The Americans have bragging rights in Naples. “We’ve cut our budget deficit, created 3.5 million new jobs in the last 18 months, held inflation below 2.5 percent, and we’ve got a couple of good years’ growth ahead of us,” says Robert Rubin, head of the National Economic Council in the White House. For the last two years, by contrast, Japan and most European countries have been struggling with recessions. Though growth is returning, Europe, at least, still has unemployment rates of more than 11 percent.

To a large extent, Clinton has been able to fulfill his pledge to make economics the focus of his foreign policy, racking up some important victories: NAFTA, the successful conclusion of the GATT round, last year’s Asia-Pacific economic summit in Seattle. The public wants to see foreign policy through an economic prism. A Poll by the Times Mirror Center for the People and the Press last year found that 85 percent of Americans think “protecting the jobs of American workers” should be the nation’s top diplomatic priority. Ask a businessman in Seattle whether the administration was right to stress trade with China over human rights, for example, and you will be reminded that the Boeing Company sold planes worth $2.1 billion to China last year.

So here’s a catchy phrase for David Gergen, new spinmeister supreme at the State Department: “What’s good for Boeing is good for the United States.” But an economic foreign policy is no simpler to deliver than one based on Manifest Destiny or human rights. And there’s just as much chance of signals getting crossed in economics as there is in striped-pants diplomacy.

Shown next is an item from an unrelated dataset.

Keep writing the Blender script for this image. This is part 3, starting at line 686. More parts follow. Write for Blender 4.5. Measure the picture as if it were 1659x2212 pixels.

Take the dollar. While the greenback was sliding on the foreign-exchange markets, both Treasury Secretary Lloyd Bentsen and Rubin said publicly that a stronger dollar was in everyone’s interest. Privately, however, officials say they have little intention of stopping the rise of the Japanese yen, which last week broke through the symbolic barrier of 100 to the dollar. Washington attributes the yen’s rise to the markets’ determination to correct Japan’s huge, destabilizing export surpluses (a stronger yen makes Japan’s exports less competitive), “There’s nothing we can do to halt the yen’s rise,” says one senior administration official, “and we shouldn’t.”

Even if they could get their stories on the dollar straight, the administration would have problems with Japan. A new government there, headed by a Tomiichi Murayama, a socialist, may throw cooperation with Tokyo for a loop. Quite apart from help on North Korea, the administration has its usual wish list of economic change in Japan: more open markets, a fiscal stimulus. Prudence personified, Secretary of State Warren Christopher says that “the very uncertainty of the situation does add a difficult dimension.” Privately, senior State Department officials are gloomier: “We have to be realistic,” says one. “We have to lower our expectations.”

Old-fashioned foreign policy made old-fashioned demands on Americans: it asked them to get used to the sight of body bags and air-raid shelters. International economics makes demands almost as unsettling. Take, for example, the growing strength of the world’s “emerging markets” in Asia and Latin America. They won’t be represented at Naples-the G-7 is in danger of becoming a club of yesterday’s men (no women this year)-but their influence will be felt. According to Jeffrey Garten, under secretary for international trade in the Commerce Department, by the year 2000, the 10 largest emerging markets will, combined, take more American exports than either Western Europe or Japan. By the year 2010, they will take more exports than Western Europe and Japan put together.

Sounds great for Boeing, right? Yes; but there may be a catch. East Asia is experiencing an unprecedented investment boom as economies order planes and power plants, and build new ports. Where’s the money for that investment going to come from, when savings levels are in relative decline throughout most of the G-7 countries? Without more savings, the mismatch may lead to higher global interest rates. In the Senate, Bill Bradley has drawn the obvious conclusion; he’s holding hearings on ways to increase American savings. But nobody from the administration has yet said that the new international economy may mean either higher interest rates for Americans or compulsory saving.

Still, they may: the economics of foreign policy is still a work in progress. And however much Clinton enjoys himself at Naples (he’s determined that this year’s meeting will have time for Clintonian unscripted gabfests), economics cannot be the only thing on an American president’s mind. Poland’s President Lech Walesa, whom Clinton will meet before Naples, told NEWSWEEK last week: “I remember [that Clinton said] that his agenda focused on America and the economy… I don’t think that the top people from any other administration have made as many visits to Europe, including to Poland. But at this time of reforms and revolutions in Europe, the needs are even greater. So our expectations exceed even this great American activism.” There stands the true warning for the clever young things who have crafted Clinton’s international economic policy. Not that they have done their job badly-they haven’t-but that their boss may let other jobs remain undone.